[Work required] Extract every line that includes the string "scene".

[Dataset extract]
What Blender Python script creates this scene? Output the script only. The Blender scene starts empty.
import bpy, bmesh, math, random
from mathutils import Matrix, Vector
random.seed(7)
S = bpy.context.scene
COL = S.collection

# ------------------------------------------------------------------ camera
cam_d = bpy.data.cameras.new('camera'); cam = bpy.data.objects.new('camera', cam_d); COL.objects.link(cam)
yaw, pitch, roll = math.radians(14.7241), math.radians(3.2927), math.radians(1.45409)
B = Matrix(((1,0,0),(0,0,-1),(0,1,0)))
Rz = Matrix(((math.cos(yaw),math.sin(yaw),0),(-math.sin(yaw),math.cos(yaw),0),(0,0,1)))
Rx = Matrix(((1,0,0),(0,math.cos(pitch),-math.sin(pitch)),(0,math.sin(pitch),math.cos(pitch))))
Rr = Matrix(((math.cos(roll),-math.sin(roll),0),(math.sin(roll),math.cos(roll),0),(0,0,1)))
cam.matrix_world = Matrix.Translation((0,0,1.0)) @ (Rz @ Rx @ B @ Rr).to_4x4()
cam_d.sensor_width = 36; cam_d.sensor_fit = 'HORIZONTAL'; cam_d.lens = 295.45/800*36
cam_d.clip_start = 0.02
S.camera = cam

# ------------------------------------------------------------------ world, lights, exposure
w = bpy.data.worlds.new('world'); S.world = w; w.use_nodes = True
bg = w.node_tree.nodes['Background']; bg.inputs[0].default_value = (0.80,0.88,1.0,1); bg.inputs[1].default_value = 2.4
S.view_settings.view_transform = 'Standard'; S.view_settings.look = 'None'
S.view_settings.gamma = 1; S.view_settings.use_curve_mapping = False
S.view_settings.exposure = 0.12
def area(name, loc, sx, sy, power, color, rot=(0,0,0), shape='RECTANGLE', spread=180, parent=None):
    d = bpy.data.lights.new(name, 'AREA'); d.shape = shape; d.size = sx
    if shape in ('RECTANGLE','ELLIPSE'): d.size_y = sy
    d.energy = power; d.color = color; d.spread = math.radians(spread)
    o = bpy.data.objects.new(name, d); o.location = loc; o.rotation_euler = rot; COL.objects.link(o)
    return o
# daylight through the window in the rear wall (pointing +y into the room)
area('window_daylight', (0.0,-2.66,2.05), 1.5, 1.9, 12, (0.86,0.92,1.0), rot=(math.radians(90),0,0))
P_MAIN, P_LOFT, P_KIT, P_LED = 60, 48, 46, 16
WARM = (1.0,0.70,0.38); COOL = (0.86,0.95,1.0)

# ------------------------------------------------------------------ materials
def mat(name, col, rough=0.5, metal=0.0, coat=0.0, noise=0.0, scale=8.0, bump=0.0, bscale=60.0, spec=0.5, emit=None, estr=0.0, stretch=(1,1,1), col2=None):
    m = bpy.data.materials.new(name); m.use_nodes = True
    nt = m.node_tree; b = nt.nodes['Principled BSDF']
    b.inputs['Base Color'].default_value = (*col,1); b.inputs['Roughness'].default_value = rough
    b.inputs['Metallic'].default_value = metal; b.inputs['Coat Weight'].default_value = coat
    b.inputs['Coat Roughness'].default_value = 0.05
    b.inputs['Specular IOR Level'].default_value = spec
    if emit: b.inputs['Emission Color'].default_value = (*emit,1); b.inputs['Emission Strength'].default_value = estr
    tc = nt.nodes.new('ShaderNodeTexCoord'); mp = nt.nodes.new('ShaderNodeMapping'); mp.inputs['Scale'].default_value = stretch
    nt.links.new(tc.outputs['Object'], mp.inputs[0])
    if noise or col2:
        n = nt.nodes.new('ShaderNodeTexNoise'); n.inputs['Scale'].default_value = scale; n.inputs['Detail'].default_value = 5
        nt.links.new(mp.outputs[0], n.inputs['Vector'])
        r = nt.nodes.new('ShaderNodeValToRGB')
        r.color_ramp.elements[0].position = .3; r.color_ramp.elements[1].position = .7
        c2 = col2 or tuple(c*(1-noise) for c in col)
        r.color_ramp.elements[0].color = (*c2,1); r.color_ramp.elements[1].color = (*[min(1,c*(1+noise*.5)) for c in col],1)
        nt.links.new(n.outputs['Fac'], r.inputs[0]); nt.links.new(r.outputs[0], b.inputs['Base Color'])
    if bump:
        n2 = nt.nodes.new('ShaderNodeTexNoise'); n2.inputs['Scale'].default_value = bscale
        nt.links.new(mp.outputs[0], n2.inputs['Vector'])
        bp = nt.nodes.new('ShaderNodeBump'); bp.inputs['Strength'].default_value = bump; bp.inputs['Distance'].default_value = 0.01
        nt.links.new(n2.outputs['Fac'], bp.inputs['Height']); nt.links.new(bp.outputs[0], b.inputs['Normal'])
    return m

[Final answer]
What Blender Python script creates this scene? Output the script only. The Blender scene starts empty.
S = bpy.context.scene